HOUSTON — A Houston teacher, a local businessman and the head tennis coach at the University of Texas have been indicted on federal charges involving bribery and cheating on college entrance exams.
Fifty people nationwide are named in the elaborate scheme where rich parents paid big bucks to get their children into elite schools, including the University of Texas, Yale and Stanford.
Actresses Felicity Huffman and Lori Loughlin are among the 33 parents charged in the case.
"This is a case where they flaunted their wealth, sparing no expense to cheat the systems so they could set their children up with the best education money could buy. Literally," said U.S. Attorney Andrew Lelling.
RELATED: Actresses Felicity Huffman, Lori Loughlin among many charged in college admissions cheating case
The parents allegedly paid a total of $25 million to mastermind William Singer, who pleaded guilty Tuesday.


"These parents are a catalog of wealth and privilege," Lelling said. “There will not be a separate admissions system for the wealthy. And there will not be a separate criminal justice system either.”

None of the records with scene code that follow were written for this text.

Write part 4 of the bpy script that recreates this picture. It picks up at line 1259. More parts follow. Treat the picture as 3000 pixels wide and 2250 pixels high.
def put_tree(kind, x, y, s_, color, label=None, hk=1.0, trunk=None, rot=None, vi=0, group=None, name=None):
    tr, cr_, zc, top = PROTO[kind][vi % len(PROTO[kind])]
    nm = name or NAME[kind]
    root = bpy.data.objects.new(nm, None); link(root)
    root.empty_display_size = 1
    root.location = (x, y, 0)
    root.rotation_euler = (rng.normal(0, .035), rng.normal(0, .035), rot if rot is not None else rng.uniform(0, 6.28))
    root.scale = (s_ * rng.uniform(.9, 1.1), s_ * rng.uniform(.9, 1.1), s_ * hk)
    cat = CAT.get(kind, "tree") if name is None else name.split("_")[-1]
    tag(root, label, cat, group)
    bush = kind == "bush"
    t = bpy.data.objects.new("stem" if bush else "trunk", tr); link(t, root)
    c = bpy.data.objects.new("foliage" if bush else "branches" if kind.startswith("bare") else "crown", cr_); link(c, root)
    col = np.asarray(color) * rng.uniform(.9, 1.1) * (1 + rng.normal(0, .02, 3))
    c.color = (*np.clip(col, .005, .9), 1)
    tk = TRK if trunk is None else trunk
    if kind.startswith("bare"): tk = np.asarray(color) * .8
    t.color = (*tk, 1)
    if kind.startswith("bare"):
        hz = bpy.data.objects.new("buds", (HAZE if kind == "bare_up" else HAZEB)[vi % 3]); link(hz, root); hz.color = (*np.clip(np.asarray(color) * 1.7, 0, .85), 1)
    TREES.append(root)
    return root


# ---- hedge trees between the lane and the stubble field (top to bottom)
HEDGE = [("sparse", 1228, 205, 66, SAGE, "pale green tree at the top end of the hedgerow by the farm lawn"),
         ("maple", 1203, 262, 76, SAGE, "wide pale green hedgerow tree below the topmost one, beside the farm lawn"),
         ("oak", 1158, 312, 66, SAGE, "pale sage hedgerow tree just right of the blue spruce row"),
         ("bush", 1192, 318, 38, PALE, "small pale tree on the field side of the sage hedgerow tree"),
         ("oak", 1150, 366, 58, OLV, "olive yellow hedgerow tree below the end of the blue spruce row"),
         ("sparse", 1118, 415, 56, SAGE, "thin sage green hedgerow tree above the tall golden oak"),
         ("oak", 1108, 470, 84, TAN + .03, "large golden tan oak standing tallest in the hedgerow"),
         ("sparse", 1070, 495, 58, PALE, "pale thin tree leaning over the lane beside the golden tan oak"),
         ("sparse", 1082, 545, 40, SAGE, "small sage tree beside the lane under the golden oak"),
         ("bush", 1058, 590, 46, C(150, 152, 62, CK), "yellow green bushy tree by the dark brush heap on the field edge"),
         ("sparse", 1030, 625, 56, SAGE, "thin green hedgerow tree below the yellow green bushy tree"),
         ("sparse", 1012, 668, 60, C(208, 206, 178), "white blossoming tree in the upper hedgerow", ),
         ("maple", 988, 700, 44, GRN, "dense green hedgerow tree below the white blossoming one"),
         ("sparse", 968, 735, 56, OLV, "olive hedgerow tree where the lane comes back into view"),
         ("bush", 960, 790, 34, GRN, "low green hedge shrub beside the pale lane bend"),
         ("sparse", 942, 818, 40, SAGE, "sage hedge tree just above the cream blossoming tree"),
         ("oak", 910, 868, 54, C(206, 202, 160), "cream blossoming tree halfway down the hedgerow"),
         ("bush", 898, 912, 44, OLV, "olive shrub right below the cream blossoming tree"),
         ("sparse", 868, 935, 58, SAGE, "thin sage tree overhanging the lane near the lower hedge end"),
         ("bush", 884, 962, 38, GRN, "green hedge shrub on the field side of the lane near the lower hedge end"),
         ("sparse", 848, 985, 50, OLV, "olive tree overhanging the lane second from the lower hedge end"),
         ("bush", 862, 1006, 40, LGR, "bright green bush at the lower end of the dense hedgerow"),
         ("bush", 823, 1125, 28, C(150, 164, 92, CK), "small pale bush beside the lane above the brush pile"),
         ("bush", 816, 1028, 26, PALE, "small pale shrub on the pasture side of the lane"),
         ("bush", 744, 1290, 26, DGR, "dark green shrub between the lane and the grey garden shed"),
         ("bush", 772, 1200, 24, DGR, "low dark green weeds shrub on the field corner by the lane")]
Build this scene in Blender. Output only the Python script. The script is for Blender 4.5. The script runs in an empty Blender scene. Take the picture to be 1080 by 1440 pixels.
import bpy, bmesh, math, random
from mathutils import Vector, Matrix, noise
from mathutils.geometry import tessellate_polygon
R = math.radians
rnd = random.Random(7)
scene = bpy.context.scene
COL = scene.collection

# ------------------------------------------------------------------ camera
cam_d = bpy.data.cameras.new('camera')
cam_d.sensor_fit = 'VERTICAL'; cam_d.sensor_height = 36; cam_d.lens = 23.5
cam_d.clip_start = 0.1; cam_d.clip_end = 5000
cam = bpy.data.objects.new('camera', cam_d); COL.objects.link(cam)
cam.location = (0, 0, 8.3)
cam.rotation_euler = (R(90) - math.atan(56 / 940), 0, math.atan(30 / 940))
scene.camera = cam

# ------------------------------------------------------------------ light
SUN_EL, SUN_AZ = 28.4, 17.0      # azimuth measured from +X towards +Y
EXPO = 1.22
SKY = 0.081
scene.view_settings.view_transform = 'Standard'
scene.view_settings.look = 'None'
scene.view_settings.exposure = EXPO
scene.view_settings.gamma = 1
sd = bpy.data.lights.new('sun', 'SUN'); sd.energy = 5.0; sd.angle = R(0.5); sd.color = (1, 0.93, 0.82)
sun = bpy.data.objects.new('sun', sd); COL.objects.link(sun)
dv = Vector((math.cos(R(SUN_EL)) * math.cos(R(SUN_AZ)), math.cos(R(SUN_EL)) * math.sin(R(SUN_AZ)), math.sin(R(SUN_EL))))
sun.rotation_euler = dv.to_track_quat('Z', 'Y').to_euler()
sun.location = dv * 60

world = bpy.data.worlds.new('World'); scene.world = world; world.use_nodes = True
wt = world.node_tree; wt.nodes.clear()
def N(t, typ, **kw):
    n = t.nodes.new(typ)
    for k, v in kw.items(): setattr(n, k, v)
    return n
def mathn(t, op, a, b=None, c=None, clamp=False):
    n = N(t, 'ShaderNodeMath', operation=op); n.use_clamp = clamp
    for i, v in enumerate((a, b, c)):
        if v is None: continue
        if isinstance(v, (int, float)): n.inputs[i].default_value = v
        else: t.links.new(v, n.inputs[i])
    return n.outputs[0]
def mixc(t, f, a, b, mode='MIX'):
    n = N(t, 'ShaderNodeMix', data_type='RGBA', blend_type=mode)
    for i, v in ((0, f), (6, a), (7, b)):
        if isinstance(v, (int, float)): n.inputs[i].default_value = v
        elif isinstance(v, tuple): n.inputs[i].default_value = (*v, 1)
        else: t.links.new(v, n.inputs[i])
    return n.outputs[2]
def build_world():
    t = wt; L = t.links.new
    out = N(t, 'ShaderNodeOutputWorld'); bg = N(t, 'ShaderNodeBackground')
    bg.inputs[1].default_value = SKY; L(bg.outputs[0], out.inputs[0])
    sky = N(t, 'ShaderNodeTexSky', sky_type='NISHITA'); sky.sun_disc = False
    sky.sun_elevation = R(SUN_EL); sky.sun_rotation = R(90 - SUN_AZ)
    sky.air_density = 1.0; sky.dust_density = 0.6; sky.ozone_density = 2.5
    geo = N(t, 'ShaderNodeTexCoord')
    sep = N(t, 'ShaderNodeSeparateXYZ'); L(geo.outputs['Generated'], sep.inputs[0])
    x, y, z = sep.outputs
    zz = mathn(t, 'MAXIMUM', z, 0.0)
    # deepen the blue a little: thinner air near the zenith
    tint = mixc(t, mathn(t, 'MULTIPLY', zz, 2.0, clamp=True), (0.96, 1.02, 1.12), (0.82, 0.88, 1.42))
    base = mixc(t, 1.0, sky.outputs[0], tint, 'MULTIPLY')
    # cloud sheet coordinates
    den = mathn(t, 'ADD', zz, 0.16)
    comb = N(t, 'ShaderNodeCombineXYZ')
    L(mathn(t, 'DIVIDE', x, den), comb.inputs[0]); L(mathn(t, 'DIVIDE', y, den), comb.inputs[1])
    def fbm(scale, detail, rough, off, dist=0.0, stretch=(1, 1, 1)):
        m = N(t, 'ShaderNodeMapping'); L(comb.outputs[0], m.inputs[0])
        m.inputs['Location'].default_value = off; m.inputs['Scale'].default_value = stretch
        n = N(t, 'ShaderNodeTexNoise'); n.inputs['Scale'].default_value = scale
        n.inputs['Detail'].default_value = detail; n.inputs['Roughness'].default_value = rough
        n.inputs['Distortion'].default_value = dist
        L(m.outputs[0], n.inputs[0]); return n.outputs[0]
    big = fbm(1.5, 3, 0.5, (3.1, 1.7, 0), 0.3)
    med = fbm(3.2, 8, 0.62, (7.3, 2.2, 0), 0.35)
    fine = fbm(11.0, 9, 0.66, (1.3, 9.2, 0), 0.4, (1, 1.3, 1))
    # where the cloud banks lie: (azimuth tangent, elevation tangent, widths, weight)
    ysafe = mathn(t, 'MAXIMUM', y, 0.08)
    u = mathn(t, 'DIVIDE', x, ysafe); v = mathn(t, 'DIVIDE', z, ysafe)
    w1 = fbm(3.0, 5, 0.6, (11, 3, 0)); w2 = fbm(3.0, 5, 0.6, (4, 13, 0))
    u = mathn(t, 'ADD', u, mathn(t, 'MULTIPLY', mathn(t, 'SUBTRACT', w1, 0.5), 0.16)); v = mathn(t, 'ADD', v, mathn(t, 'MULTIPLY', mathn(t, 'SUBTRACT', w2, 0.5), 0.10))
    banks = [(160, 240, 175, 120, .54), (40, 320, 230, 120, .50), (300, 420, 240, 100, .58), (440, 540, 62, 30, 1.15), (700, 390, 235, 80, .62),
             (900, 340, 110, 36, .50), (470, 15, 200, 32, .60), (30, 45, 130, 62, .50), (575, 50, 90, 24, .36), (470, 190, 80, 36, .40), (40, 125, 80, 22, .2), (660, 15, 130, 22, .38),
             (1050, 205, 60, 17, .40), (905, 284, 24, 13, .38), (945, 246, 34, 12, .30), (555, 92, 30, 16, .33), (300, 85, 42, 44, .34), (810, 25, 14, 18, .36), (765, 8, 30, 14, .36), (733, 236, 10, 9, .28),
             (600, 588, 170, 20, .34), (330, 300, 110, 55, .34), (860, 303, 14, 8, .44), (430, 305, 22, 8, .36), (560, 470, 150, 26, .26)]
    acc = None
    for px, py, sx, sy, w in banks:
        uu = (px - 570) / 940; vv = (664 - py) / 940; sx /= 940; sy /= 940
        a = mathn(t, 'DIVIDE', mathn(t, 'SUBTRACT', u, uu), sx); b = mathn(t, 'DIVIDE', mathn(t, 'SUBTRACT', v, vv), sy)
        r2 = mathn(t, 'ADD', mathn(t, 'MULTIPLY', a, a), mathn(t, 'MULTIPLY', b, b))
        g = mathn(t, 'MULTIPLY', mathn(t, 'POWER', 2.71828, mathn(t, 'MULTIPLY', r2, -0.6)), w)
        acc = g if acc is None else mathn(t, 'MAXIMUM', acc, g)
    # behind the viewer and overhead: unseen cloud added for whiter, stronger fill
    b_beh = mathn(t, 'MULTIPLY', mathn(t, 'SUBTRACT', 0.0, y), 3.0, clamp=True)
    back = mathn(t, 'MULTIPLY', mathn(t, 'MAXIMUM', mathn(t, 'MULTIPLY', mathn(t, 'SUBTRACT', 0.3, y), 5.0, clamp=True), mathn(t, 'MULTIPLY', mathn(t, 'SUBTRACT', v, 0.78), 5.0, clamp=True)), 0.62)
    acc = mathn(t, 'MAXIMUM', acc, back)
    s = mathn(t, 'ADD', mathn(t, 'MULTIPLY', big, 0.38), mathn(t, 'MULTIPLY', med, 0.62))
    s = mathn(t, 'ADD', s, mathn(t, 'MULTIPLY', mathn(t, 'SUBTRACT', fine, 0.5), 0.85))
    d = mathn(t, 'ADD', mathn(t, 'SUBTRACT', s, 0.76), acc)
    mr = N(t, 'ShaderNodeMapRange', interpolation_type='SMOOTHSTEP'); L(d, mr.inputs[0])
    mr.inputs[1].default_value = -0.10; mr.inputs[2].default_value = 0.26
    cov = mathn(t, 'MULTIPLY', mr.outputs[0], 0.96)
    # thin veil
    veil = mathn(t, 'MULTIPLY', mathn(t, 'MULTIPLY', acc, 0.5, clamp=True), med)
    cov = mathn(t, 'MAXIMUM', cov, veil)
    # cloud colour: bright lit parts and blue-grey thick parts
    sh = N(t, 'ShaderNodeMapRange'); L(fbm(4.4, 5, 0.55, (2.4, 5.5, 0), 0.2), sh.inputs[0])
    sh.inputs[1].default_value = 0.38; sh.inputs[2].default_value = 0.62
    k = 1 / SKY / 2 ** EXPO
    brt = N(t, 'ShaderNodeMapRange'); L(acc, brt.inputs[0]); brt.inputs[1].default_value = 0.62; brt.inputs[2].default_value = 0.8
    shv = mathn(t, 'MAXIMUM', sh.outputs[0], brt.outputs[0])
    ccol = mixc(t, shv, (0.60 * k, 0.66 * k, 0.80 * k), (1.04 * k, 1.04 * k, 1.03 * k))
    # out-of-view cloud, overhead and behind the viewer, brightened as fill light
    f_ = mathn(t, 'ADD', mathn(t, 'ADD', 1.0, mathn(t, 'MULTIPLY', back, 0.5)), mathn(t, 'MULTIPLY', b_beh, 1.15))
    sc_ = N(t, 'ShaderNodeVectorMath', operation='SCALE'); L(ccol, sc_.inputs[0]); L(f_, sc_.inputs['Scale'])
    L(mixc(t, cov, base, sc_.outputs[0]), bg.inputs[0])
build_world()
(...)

Most parents paid anywhere from $15,000 to $75,000 for someone else to take college entrance exams in place of their children.
Loughlin allegedly paid $500,000 to get her daughters into USC and onto their crew team.
“What we do is we help the wealthiest families in the U.S. get their kids into school,” Singer is quoted as saying on a wiretap recording. “My families want a guarantee. So, if you said to me ‘here’s our grades, here’s our scores, here’s our ability, and we want to go to X school’ and you give me one or two schools, and then I’ll go after those schools and try to get a guarantee done.”
Some of those clients arranged to have their kids flown to Houston to take the test administered by Lisa “Niki” Williams.
Williams, 44, was an assistant teacher at an unnamed public high school in Houston where she regularly administered the ACT test. According to the indictment, Singer bribed Williams to allow someone else to secretly take the tests in place of the children of Singer’s clients. The bribe money came from parents of those students, the feds say.
"Beyond the SAT and ACT scam, parents also paid Singer money that he then used to bribe coaches and administrators to designate their children as recruited athletes for various schools," Lilling said.
That's where the second Houston defendant, 62-year-old Marvin Fox, comes in.
Fox is accused of helping Singer bribe college coaches to admit the students to their athletic programs even though they weren't athletes.
The coaches charged include UT tennis coach Michael Center, who's accused of receiving a $100,000 bribe to call a kid a tennis recruit even though he didn’t play competitive tennis.


Center is charged with conspiracy to commit mail fraud and honest services.
Fox and Williams are charged with racketeering.
Singer pleaded guilty Tuesday to charges of racketeering, conspiracy, money laundering, conspiracy to defraud the United States and obstruction of justice.